ビート的なもの。ビート的な語彙。これは、現代詩より少し輪郭が掴みやすいけれど、
結局現代でビートであろうとすることは、既にビートの定義から外れることでもあるわけで。
少なくとも、ビートの聖典に於いて、模倣やあるいはスタイルによりかかることはビートではないよね。

結局、〜的っていうカテゴライズは非常に恣意的であり、読み手にとって「そう見えた」以上の何も約束しない、ってことでしかない。

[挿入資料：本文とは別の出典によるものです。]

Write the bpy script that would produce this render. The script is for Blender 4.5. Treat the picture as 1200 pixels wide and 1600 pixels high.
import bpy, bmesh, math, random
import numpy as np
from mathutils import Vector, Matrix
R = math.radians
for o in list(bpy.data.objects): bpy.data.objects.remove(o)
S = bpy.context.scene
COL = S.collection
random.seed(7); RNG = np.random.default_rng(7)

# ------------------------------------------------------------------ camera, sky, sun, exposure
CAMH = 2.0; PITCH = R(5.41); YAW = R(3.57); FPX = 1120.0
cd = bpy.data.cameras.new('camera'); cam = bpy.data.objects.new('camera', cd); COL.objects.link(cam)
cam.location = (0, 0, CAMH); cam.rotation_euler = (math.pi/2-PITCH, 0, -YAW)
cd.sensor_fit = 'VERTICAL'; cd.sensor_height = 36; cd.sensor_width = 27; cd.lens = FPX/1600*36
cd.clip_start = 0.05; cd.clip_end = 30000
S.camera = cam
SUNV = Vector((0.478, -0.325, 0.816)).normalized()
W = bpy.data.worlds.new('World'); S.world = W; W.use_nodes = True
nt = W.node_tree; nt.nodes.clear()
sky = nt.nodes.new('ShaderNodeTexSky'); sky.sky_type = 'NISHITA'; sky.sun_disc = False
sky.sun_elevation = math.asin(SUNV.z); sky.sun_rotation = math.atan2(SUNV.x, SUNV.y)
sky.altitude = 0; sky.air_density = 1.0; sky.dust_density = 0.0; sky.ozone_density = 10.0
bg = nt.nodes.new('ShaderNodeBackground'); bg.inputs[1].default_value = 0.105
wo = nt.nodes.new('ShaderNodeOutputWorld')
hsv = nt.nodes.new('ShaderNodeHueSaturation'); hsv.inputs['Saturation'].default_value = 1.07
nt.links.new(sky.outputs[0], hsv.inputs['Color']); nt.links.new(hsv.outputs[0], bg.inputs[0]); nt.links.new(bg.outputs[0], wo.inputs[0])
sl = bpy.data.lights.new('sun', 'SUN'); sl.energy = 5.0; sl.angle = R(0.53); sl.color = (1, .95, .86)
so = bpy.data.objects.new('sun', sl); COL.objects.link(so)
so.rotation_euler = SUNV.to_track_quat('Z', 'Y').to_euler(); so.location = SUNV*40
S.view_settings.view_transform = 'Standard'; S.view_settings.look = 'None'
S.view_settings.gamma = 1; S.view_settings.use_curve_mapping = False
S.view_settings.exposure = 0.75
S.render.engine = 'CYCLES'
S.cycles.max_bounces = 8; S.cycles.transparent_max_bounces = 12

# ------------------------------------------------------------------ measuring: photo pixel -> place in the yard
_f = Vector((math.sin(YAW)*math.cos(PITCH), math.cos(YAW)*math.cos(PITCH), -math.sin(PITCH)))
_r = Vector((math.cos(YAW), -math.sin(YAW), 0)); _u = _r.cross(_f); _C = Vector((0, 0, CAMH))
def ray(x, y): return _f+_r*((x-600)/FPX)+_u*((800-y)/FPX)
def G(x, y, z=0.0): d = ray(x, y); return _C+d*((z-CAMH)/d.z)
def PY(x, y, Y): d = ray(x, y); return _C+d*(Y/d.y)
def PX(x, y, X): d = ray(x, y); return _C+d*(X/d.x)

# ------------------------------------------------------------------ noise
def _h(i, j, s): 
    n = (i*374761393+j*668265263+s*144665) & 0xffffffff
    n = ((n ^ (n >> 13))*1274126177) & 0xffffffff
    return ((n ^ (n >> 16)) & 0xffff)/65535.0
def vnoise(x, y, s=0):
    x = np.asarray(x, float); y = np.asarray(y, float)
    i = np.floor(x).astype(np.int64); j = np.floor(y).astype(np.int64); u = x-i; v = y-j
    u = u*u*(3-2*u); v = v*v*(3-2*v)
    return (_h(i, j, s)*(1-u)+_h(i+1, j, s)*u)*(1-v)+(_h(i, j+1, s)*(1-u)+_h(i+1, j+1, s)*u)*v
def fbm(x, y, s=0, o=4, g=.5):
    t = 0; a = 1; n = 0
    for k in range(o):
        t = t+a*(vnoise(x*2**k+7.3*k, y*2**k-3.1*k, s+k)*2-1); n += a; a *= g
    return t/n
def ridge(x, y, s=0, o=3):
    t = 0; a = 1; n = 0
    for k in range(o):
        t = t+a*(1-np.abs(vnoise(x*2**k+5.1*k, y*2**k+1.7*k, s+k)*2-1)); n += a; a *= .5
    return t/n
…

もちろん、既にある汎用的なイメージを逆手にとったり、あるいは敢えてそれに乗っかることで面白みを出したり読者を獲得したりする方法もあるけれど。ただ、悪い意味で「そう見えて」しまったことは受け止めなければならない。ぼくも「ポップ的」と評されたりするし、歌謡曲的と言われたりもする。もちろん、必ずしもそう見えちゃいけないってことはぼくも思ってないけれど、何らかの汎用的イメージ、類型的イメージが読者に喚起する悪感情ってのはある。
ぼくなんかあからさまな「現代詩」嫌いだし、現代詩っぽく見えただけでかなり読むのが嫌だ、ってこともある。
受け止めなきゃ、ならない。

読み手は、「これはただの自分の食わず嫌いかもしれない」って思っている方がいい。
書き手は「そういうこともある」と思うしかない。
もちろん、現代詩っぽく見えたら全部切り捨てちまえ、「現代詩臭い」が最強の批判文句、みたいな勘違いをしていたわけではないけれど。やはり、例外はあるなってことは思い知らされた。

いや、グダグダ言って悪かったけれど。
田崎さんの新作[1] 「ワールド・ライト」
非常に良いと思う。

もちろん、読み手っていうのは神様だから、「俺は歌謡曲臭い表現が出る作品が無条件に嫌いだ」とか「現代詩臭い奴は大嫌いだ」とか「自意識ポエムの気配がしたら逃げるぜ」みたいなのでもいいと思うんだけれど。
類型的イメージ、ステロタイプっていうものは思った以上に人を縛るし、それは読み手も書き手も同様なんだけれど。
そういったものとどう向き合っていくのか、ってのは一つキーポイントだな、そんな話。

ただ、色んな表現は相互のコンセンサスというか、ステロタイプの上に乗っかってる面もある。
物語は類型の集積だ、ってナラトロジー的な考えに依拠するとなるんだけれど。
要は、どう向き合っていくか、なのかなぁ。とりあえず、自分の作品は読者にどのような印象を喚起するか、までは考えた方がいいんだと、ぼくは思うんだなぁ。実際、ごく少数の例外を除いて、ほとんどの作品は何らかの類型的イメージにはまっている、あるいは当てはめることが出来る。だからこそ、自分の作品と読み手から見た時のイメージは、気にしなければならない。

まぁ、これってあれなんだよね。
ピアス15個つけて金色のモヒカンを風になびかせながら、チェーンと南京錠チョーカーをジャラジャラ言わせて「パンクなつもりはねえよ」って言ってもそれは無理、みたいな話でもあるのかもしれない。彼をパンクスと思うことは、ステロタイプに支配されているせいだろうか。じゃあ、逆に右耳にピアスをつけてる男をゲイと判断することは必ずしも妥当か?難しい。とりあえず、類型分類を喚起する記号の扱いには、やはり慎重であるべきかな、と思う。読み手も書き手もね。もちろん、記号についての判断は人によって千差万別で、その辺難しくもあり面白くもあり。

結局、表現や語られたことっていうのは、書き手-読み手間の、そしてその背景の関係性に、強く根を下ろしているっていうことの再確認で。そして、その関係性の中で何を書くかなんだろう。